Interviewed by Scroll.in

We had a chance to ask Ngugi wa Thiong’o, one of the greatest African writers living today, for a list of must-read novels from Africa, above and beyond the famous ones that everyone has at least heard of, even if they haven’t read them – say, Chinua Achebe’s Things Fall Apart or Ngugi’s own Decolonising the Mind. This is what he gave us, over several glasses of lassi (for him) and tea (for me).

God’s Bits of Wood and Xala, Sembéne Ousmane

Ngugi wa Thiong’o, one of the greatest African writers

Published in 1960, Gods Bits of Woods is a major novel to come out from Francophone Africa. The son of a Wolof-speaking Senegalese fisherman, Sembéne was thrown out of the colonial school he attended for striking a French teacher, and soon found himself doing manual work in Dakar by day and attending the cinema by night. These youthful impressions completely reshaped his sensibility. Eventually he was drafted into the Free French Army and served in the Second World War, after which he returned to Dakar and became a part of the long railroad strike. This is the subject of God’s Bits of Wood, originally published in French as Les bouts de bois de Dieu.

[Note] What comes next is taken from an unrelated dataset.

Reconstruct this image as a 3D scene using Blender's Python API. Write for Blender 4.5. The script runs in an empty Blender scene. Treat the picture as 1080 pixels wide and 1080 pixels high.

I will also recommend his other novel, Xala, which is a smaller novel but had the advantage of being turned into a feature film – in fact even when his international fame as a filmmaker later eclipsed his other identities, Ousmane Sembéne (or, as the French say, Sembéne Ousmane), often called the “father of African Cinema”, continued to intimately engage with the narratives of post-colonial nationhood in his prose works, critiquing the new governments and their corrupt practices with his acute gaze. Published in 1973, Xala is a riveting account of a famous if slightly shady businessman being struck by impotence on the night of his third wedding, and his obsessive quest to get an antidote to that.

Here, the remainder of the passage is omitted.